You will see the elderly Chinese man sitting under poui blossoms in the Savannah, the Syrian handling brocades lovingly, the blonde French Creole and African noisily cheering for an Indian player at a cricket game, jhandis swaying in yards, blanched petticoats worn by Baptists ballooning in shallow dappled water. “A place so free you can wear salvaar khameez at the temple, walk bare feet on its cool parapet in the morning and wander around in bikinis on hot beaches in the afternoon.

“You will hear strains of pan mingle with the power of the Azaan on loudspeakers from mosques during Ramadan, and in a pub not far from either, take a dance to calypso music. We can waltz too, when we like, under the stars.” As recent immigrants, we have never felt torn from our roots, because we weren’t made to choose between countries and cultures because, in this enchanted place, it is okay to be many things at the same time.

Having arrived from a country where the blood of a million people has divided one country into India and Pakistan, we cannot take this gift of sharing in, but not being tied down by atavistic prejudices of old continents.

As someone born in Asaam, a North-eastern state India, in an army base that had no connection with the birth place of either of my parents—to a Muslim mother whose origins lie in Afghanistan and Central Asia, who can trace her family to 400 years of Mogul rule in the Southern Tamil and Kannada speaking State of Savanur in Karnataka, to a Hindu father of academic middle class roots from Aligarh who attended a Muslim university in North India, before enrolling in the army which required him to fight against Pakistan, a country where my  mother went to boarding school, multiculturalism is my blood.

As the daughter of an Indian Army Officer who was posted to a new state of India every three years, educated in convents by Irish nuns, as someone who lived in Chandigarh in Punjab, Simla in Himachal Pradesh, Bangalore, in Karnataka state, as someone who grew up speaking Hindi, Urdu and English and witnessed the tail end of colonial India with its Officers Messes, piano lessons and English literature; as someone who lived in Tobago when still a child, educated in London as a teenager, in Canada as a university student, and England as a young graduate, and settled as a professional, wife and mother in Trinidad, multiculturalism is not a topic but my life.

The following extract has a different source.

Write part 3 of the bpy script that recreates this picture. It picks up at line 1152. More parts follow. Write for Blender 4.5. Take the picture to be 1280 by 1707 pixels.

Multiculturalism is not a phenomenon of the new world, or globalisation. It’s been around ever since man created transport. India’s entire history is one of conquerors, as is that of Africa, and Europe. The premise that there is some kind of “purity” of race is vile because it boxes entire races, religions, customs, dismisses them as somehow incorrect and dehumanises them. Virigina Woolf, among the foremost modernist literary figures of the twentieth century once wrote: “The common fund of humanity runs deep.”

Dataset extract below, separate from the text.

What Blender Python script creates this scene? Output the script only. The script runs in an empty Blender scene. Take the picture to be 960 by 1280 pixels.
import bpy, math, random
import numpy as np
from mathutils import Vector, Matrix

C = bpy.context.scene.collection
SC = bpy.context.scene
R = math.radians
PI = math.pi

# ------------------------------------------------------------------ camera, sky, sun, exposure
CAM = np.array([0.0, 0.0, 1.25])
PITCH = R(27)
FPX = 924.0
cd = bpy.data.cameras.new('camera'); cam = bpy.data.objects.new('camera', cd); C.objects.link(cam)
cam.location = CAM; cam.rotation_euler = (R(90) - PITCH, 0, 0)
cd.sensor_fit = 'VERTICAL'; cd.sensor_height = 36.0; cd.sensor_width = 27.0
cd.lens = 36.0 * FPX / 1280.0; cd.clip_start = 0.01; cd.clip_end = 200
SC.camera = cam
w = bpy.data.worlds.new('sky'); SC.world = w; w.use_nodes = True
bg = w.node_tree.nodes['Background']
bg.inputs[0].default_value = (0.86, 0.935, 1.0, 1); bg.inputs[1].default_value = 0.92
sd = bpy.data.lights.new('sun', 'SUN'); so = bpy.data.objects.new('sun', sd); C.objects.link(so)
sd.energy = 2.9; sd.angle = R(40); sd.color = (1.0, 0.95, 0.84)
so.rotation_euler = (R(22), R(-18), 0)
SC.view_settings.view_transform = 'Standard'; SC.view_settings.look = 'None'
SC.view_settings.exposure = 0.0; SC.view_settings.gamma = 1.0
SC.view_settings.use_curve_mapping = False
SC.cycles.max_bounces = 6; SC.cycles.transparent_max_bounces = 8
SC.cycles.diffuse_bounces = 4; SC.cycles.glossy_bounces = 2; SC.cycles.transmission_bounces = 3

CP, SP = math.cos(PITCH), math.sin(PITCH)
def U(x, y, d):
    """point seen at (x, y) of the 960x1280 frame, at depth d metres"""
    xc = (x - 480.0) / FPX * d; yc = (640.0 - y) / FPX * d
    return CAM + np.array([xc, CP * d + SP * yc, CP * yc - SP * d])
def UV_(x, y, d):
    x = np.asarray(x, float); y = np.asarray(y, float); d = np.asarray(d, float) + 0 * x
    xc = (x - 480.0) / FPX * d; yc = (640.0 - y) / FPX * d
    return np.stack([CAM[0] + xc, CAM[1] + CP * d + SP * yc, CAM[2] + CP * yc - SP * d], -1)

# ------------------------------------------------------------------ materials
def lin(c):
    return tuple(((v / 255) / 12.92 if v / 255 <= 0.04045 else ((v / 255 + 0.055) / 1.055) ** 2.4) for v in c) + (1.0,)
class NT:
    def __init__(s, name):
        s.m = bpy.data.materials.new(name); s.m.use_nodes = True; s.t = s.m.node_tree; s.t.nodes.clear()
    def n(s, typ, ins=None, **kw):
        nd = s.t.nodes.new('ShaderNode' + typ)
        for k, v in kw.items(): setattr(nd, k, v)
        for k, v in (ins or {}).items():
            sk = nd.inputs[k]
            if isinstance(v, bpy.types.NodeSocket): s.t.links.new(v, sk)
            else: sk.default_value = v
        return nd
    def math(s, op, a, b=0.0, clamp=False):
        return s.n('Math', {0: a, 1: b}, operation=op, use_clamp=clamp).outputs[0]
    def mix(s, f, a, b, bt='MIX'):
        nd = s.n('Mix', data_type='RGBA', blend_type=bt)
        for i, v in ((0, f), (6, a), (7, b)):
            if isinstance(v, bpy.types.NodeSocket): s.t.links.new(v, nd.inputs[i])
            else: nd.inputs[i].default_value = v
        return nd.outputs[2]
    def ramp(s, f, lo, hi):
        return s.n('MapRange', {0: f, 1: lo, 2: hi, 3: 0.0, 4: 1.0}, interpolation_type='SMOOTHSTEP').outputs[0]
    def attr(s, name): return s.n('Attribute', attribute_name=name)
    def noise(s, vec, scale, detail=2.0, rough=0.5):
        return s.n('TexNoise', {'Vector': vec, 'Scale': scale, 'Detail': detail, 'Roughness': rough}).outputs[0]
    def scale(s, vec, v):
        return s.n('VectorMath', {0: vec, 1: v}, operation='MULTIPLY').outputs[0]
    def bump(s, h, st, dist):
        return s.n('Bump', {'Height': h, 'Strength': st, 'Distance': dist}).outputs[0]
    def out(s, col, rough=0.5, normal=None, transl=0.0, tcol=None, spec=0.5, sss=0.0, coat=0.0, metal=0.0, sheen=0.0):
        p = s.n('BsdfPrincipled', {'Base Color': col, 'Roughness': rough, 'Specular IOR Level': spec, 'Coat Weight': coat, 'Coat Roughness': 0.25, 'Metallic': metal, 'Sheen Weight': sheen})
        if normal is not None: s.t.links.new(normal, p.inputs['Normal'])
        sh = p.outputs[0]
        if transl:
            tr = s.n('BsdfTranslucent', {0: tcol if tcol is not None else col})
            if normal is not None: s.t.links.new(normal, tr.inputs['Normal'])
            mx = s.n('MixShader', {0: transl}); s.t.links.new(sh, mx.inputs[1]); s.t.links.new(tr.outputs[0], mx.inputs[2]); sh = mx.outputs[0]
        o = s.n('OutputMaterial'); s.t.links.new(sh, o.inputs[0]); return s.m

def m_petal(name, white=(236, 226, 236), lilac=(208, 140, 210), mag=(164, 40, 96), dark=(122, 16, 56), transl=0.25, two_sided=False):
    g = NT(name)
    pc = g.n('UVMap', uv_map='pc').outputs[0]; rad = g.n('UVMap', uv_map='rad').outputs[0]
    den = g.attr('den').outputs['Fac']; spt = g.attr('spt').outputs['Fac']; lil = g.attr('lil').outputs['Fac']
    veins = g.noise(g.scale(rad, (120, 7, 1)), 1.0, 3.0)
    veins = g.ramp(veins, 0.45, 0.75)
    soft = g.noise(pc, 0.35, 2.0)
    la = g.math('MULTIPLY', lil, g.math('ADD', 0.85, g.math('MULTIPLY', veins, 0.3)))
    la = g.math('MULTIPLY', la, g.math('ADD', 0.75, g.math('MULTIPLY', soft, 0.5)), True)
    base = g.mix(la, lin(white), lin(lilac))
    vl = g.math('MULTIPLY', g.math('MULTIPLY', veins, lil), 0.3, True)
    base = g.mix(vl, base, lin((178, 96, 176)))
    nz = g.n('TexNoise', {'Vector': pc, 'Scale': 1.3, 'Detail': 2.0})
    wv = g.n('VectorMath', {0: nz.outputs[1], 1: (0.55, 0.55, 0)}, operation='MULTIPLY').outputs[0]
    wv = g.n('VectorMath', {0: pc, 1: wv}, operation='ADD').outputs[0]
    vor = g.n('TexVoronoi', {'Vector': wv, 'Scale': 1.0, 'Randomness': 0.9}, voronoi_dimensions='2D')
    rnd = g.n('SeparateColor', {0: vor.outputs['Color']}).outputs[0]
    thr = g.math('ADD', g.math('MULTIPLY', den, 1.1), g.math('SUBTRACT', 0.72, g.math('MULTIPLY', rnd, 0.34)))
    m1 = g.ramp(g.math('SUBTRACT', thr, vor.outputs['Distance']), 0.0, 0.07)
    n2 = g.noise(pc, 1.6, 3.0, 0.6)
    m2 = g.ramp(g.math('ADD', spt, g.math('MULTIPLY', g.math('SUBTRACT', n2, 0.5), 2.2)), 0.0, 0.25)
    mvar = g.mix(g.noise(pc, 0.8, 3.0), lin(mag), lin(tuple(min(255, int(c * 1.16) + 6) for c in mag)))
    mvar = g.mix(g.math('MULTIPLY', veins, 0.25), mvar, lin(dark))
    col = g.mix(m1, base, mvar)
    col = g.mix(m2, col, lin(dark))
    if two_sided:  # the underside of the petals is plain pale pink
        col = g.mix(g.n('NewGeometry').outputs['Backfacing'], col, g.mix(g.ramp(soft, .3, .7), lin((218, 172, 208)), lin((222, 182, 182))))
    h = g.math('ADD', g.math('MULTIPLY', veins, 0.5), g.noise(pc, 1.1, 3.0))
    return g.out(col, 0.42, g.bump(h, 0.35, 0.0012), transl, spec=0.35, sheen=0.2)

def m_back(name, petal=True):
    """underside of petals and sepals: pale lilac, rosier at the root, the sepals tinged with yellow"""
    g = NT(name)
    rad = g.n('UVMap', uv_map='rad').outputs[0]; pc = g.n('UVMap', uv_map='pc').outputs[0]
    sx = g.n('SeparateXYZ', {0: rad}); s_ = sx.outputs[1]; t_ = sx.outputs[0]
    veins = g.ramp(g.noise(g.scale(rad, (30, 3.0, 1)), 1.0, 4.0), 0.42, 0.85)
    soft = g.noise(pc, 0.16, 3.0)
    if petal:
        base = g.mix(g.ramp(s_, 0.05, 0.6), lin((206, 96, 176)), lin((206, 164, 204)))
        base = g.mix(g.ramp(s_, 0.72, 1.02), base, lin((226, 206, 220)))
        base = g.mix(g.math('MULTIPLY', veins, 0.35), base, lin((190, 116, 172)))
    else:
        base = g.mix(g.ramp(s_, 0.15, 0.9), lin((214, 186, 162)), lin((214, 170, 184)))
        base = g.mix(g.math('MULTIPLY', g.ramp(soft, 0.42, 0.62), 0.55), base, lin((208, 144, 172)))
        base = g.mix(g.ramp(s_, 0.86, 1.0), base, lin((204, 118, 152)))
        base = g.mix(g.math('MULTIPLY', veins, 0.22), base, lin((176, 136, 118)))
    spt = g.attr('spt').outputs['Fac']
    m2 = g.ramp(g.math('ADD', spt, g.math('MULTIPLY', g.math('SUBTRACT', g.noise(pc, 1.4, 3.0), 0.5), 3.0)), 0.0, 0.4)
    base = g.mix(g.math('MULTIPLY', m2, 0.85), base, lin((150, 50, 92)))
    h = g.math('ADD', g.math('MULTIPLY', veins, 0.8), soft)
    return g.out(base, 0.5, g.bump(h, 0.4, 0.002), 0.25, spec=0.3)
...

It simply means that all humans essentially want the same things: love, freedom, security, dignity, opportunities. Ironically, to get to that space of freedom, we all need a sense of belonging, of context, culture, language, land, history, of home, familiarity, continuity. It’s in maintaining this fine balance, in this tension that we find the wars of the world, currently over 30 of them, over land and religion, between Hindus and Muslims, Catholics and Protestants, India and Pakistan, Israel and Palestine.

On this tightrope we find the new globalisation with the Diasporas of the world creating fascinating permutations of culture—multiculturalism in this globalised day and age, where the Diaspora of the old world mingle in the new and the new has access to the old in a way it never did before. The technological revolution has rapidly eliminated boundary after boundary creating a globalised village and a generic middle class globally that speaks a language of technology and well recognised brands.

Afganis, I am told, love coke. Sir Viv Richards’ daughter, with Indian actress Neena Gupta is today a part of Bollywood royalty where she has made a name for herself as a designer for the stars. She is Indian to India, but also very proud of her father, and her West Indian roots. Globalisation doesn’t take away, but adds layers to ones identity. I first witnessed this in London when a fellow student, a dusky beauty from Madras spoke in an unlikely mix of cockney and Tamil.

Europe’s freedom of movement allows layers on nationalities and languages like no other continent. They also interact with other continents. Every continent has its own version of this layering. Trinidad and Tobago—this small island state in the new world—represents strands of five continents. We invented globalisation. You can find all five continents on one beautiful face. The attempt to create a blank people in order to rule was brutal.

Language is a vital link to any heritage, yet it was deliberately wiped out by the people who colonised these new world islands. In the struggle to survive, to be educated and work, entire histories, cultures Yes, a lot was lost. But there was also an enormous gain. Absence of a linear history meant that old hatreds were also wiped out. People can continually reinvent themselves, to piece themselves together with the best pieces of the mosaic that remained available, from music, religious ritual, and customs.

We banished intolerance, hatred, ethnic violence almost two hundred years ago. Imagine my shock when I first got married here, with my Indian background to learn that my Muslim aunt-in-law was fasting during Divali so she could help her sister, married to a Hindu, to serve food after a prayer function. With all our problems of illiteracy, poverty and crime, corruption and lethargy that keeps us stuck in oil and gas, hubris and lawlessness, flagging institutions, a near collapsed health sector and nonexistent service sector, T&T shines as a model in miniature of how people of the globalised world should live.